### PROMPT:
Images are not part of the copy; transcribe all the data exactly.

***** DATA EXCERPT *****

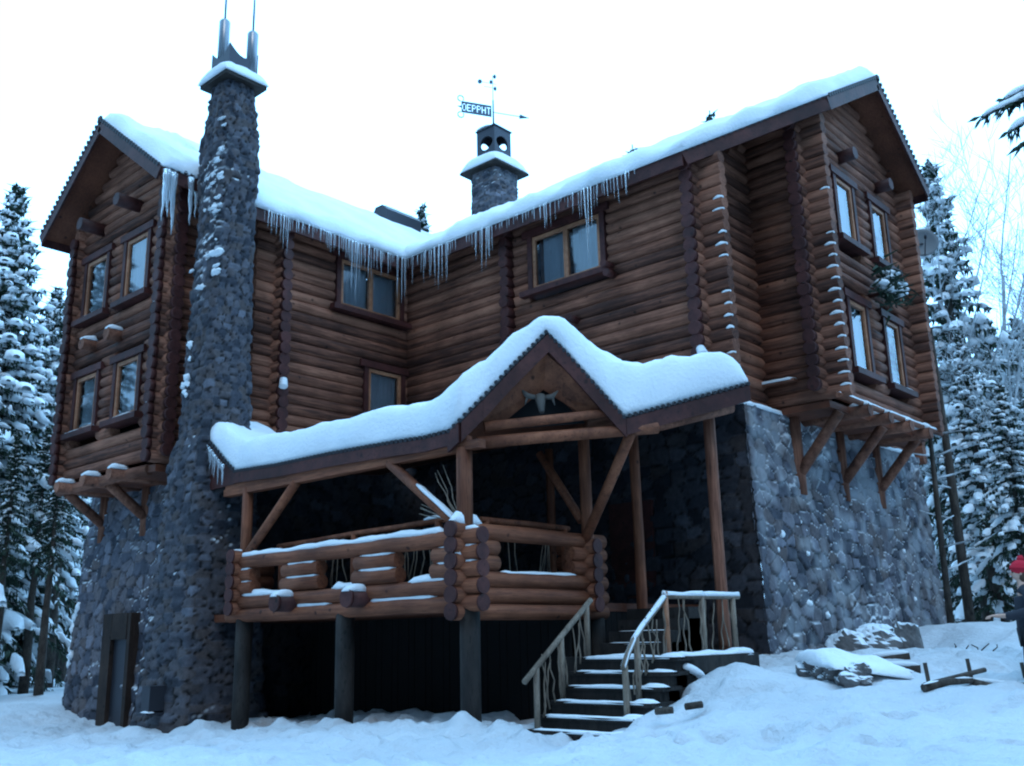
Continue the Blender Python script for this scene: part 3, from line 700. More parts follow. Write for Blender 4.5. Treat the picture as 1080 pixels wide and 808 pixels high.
# sheet-metal hood with sagging rims
mb = MB(); h = .37; z0, z1, sag = 13.75, 14.52, .26; K = 8
rim = []
cs = [(-h, -h), (h, -h), (h, h), (-h, h)]
for i in range(4):
    a, b = cs[i], cs[(i+1) % 4]
    for k in range(K):
        t = k/K; rim.append((c[0]+lerp(a[0], b[0], t), c[1]+lerp(a[1], b[1], t), z1-sag*math.sin(math.pi*t)*.9))
low = [(x, y, z0) for x, y, z in rim]; n = len(rim)
inn = [(c[0]+(x-c[0])*.96, c[1]+(y-c[1])*.96, z) for x, y, z in rim]; inl = [(x, y, z0) for x, y, z in inn]
mb.add(low+rim+inn+inl, [(i, (i+1) % n, n+(i+1) % n, n+i) for i in range(n)]+[(n+i, n+(i+1) % n, 2*n+(i+1) % n, 2*n+i) for i in range(n)]+[(2*n+i, 2*n+(i+1) % n, 3*n+(i+1) % n, 3*n+i) for i in range(n)])
mb.build('hood', 'dark_metal', chim)
for (x, y, zb, zt) in ((c[0]-.26, c[1]-.16, 13.8, 15.42), (c[0]+.28, c[1]+.26, 13.8, 15.05)):
    mb = MB(); mb.tube([(x, y, zb), (x, y, zt), (x, y, zt+.03), (x, y, zt+.1)], [.125, .125, .11, .04], 14); mb.tube([(x, y, zt+.1), (x, y, zt+1.6)], [.028, .025], 6); mb.build('flue_pipe', 'steel', chim)

lb = MB(); lr = random.Random(15)
for k in range(12):      # right base, near the corner and the far end
    y = lr.choice([lr.uniform(.9, 2.6), lr.uniform(.9, 3.2), lr.uniform(7.6, 9.8)]); z = lr.uniform(1.3, 3.6); x = 9.24+.05*(5.8-z)+.03
    lb.ball((x, y, z), lr.uniform(.03, .09), 8, 6, (.55, 1.1, .9), .3, lr)
for k in range(12):      # left base, on the rounded corner
    a = math.radians(lr.uniform(232, 262)); z = lr.uniform(.9, 2.6); r0 = 1.6+.055*(5.2-z)+.03
    lb.ball((-5.5+r0*math.cos(a), -3.65+r0*math.sin(a), z), lr.uniform(.05, .14), 8, 6, (.8, .8, 1.0), .3, lr)
lb.build('clinging_snow', 'snow', house)['kind'] = 'stuff'

# ------------------------------------------------------------------ roofs
def zr(x, y): return EZ+SL_R*(y+.6) if y <= RIDGE_Y else EZ+SL_R*(RIDGE_Y+.6)-SL_R2*(y-RIDGE_Y)
def zl(x, y): return EZ+SL_L*(.6-x) if x >= RIDGE_X else EZ+SL_L*(x-2*RIDGE_X+.6)
def roof_part(poly, zf, fascia, soffit_mat):
    P = [(x, y, zf(x, y)) for x, y in poly]
    mb = MB(); mb.prism(P, (0, 0, -.07)); ro = mb.build('roof', 'roof_sheet', house)
    cx = sum(p[0] for p in P)/len(P); cy = sum(p[1] for p in P)/len(P)
    m2 = MB(); m2.prism([(cx+(x-cx)*.996, cy+(y-cy)*.996, z-.075) for x, y, z in P], (0, 0, -.06)); m2.build('soffit', soffit_mat, ro)
    m3 = MB()
    for a, b in fascia:
        p, q = Vector(P[a]), Vector(P[b]); d = (q-p).normalized(); out = Vector((q.y-p.y, p.x-q.x, 0)).normalized()
        if out.dot(Vector(((p.x+q.x)/2-cx, (p.y+q.y)/2-cy, 0))) < 0: out = -out
        o = out*.03; m3.beam(p+o-Vector((0,0,.19)), q+o-Vector((0,0,.19)), .05, .30)
    if fascia: m3.build('fascia', 'dark_trim', ro)
    # wavy sheet edge peeping out under the snow
    m4 = MB()
    for a, b in fascia:
        p, q = Vector(P[a]), Vector(P[b]); L = (q-p).length; m = int(L/.15); out = Vector((q.y-p.y, p.x-q.x, 0)).normalized()
        if out.dot(Vector(((p.x+q.x)/2-cx, (p.y+q.y)/2-cy, 0))) < 0: out = -out
        for i in range(m):
            c = p.lerp(q, (i+.5)/m); m4.tube([c-out*.12+Vector((0,0,.01)), c+out*.08+Vector((0,0,-.012))], [.05, .05], 7)
    if fascia: m4.build('sheet_edge', 'roof_sheet', ro)
    return ro
YW = -7.06; XE = 11.02
rf = roof_part([(.6,-.6),(9.0,-.6),(XE,2.05),(XE,RIDGE_Y),(-7.4,RIDGE_Y),(-7.4,-.6),(-7.2,-.6),(RIDGE_X,4.45)], zr, [(0,1),(1,2),(2,3)], 'soffit_wood_y')
rb = roof_part([(-7.4,RIDGE_Y),(XE,RIDGE_Y),(XE,7.95),(9.2,7.95),(9.0,10.6),(-7.4,10.6)], zr, [(1,2),(2,3),(3,4),(4,5)], 'soffit_wood_y')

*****

### WRITTEN SOLUTION:
Continue the Blender Python script for this scene: part 3, from line 700. More parts follow. Write for Blender 4.5. Treat the picture as 1080 pixels wide and 808 pixels high.
# sheet-metal hood with sagging rims
mb = MB(); h = .37; z0, z1, sag = 13.75, 14.52, .26; K = 8
rim = []
cs = [(-h, -h), (h, -h), (h, h), (-h, h)]
for i in range(4):
    a, b = cs[i], cs[(i+1) % 4]
    for k in range(K):
        t = k/K; rim.append((c[0]+lerp(a[0], b[0], t), c[1]+lerp(a[1], b[1], t), z1-sag*math.sin(math.pi*t)*.9))
low = [(x, y, z0) for x, y, z in rim]; n = len(rim)
inn = [(c[0]+(x-c[0])*.96, c[1]+(y-c[1])*.96, z) for x, y, z in rim]; inl = [(x, y, z0) for x, y, z in inn]
mb.add(low+rim+inn+inl, [(i, (i+1) % n, n+(i+1) % n, n+i) for i in range(n)]+[(n+i, n+(i+1) % n, 2*n+(i+1) % n, 2*n+i) for i in range(n)]+[(2*n+i, 2*n+(i+1) % n, 3*n+(i+1) % n, 3*n+i) for i in range(n)])
mb.build('hood', 'dark_metal', chim)
for (x, y, zb, zt) in ((c[0]-.26, c[1]-.16, 13.8, 15.42), (c[0]+.28, c[1]+.26, 13.8, 15.05)):
    mb = MB(); mb.tube([(x, y, zb), (x, y, zt), (x, y, zt+.03), (x, y, zt+.1)], [.125, .125, .11, .04], 14); mb.tube([(x, y, zt+.1), (x, y, zt+1.6)], [.028, .025], 6); mb.build('flue_pipe', 'steel', chim)

lb = MB(); lr = random.Random(15)
for k in range(12):      # right base, near the corner and the far end
    y = lr.choice([lr.uniform(.9, 2.6), lr.uniform(.9, 3.2), lr.uniform(7.6, 9.8)]); z = lr.uniform(1.3, 3.6); x = 9.24+.05*(5.8-z)+.03
    lb.ball((x, y, z), lr.uniform(.03, .09), 8, 6, (.55, 1.1, .9), .3, lr)
for k in range(12):      # left base, on the rounded corner
    a = math.radians(lr.uniform(232, 262)); z = lr.uniform(.9, 2.6); r0 = 1.6+.055*(5.2-z)+.03
    lb.ball((-5.5+r0*math.cos(a), -3.65+r0*math.sin(a), z), lr.uniform(.05, .14), 8, 6, (.8, .8, 1.0), .3, lr)
lb.build('clinging_snow', 'snow', house)['kind'] = 'stuff'

# ------------------------------------------------------------------ roofs
def zr(x, y): return EZ+SL_R*(y+.6) if y <= RIDGE_Y else EZ+SL_R*(RIDGE_Y+.6)-SL_R2*(y-RIDGE_Y)
def zl(x, y): return EZ+SL_L*(.6-x) if x >= RIDGE_X else EZ+SL_L*(x-2*RIDGE_X+.6)
def roof_part(poly, zf, fascia, soffit_mat):
    P = [(x, y, zf(x, y)) for x, y in poly]
    mb = MB(); mb.prism(P, (0, 0, -.07)); ro = mb.build('roof', 'roof_sheet', house)
    cx = sum(p[0] for p in P)/len(P); cy = sum(p[1] for p in P)/len(P)
    m2 = MB(); m2.prism([(cx+(x-cx)*.996, cy+(y-cy)*.996, z-.075) for x, y, z in P], (0, 0, -.06)); m2.build('soffit', soffit_mat, ro)
    m3 = MB()
    for a, b in fascia:
        p, q = Vector(P[a]), Vector(P[b]); d = (q-p).normalized(); out = Vector((q.y-p.y, p.x-q.x, 0)).normalized()
        if out.dot(Vector(((p.x+q.x)/2-cx, (p.y+q.y)/2-cy, 0))) < 0: out = -out
        o = out*.03; m3.beam(p+o-Vector((0,0,.19)), q+o-Vector((0,0,.19)), .05, .30)
    if fascia: m3.build('fascia', 'dark_trim', ro)
    # wavy sheet edge peeping out under the snow
    m4 = MB()
    for a, b in fascia:
        p, q = Vector(P[a]), Vector(P[b]); L = (q-p).length; m = int(L/.15); out = Vector((q.y-p.y, p.x-q.x, 0)).normalized()
        if out.dot(Vector(((p.x+q.x)/2-cx, (p.y+q.y)/2-cy, 0))) < 0: out = -out
        for i in range(m):
            c = p.lerp(q, (i+.5)/m); m4.tube([c-out*.12+Vector((0,0,.01)), c+out*.08+Vector((0,0,-.012))], [.05, .05], 7)
    if fascia: m4.build('sheet_edge', 'roof_sheet', ro)
    return ro
YW = -7.06; XE = 11.02
rf = roof_part([(.6,-.6),(9.0,-.6),(XE,2.05),(XE,RIDGE_Y),(-7.4,RIDGE_Y),(-7.4,-.6),(-7.2,-.6),(RIDGE_X,4.45)], zr, [(0,1),(1,2),(2,3)], 'soffit_wood_y')
rb = roof_part([(-7.4,RIDGE_Y),(XE,RIDGE_Y),(XE,7.95),(9.2,7.95),(9.0,10.6),(-7.4,10.6)], zr, [(1,2),(2,3),(3,4),(4,5)], 'soffit_wood_y')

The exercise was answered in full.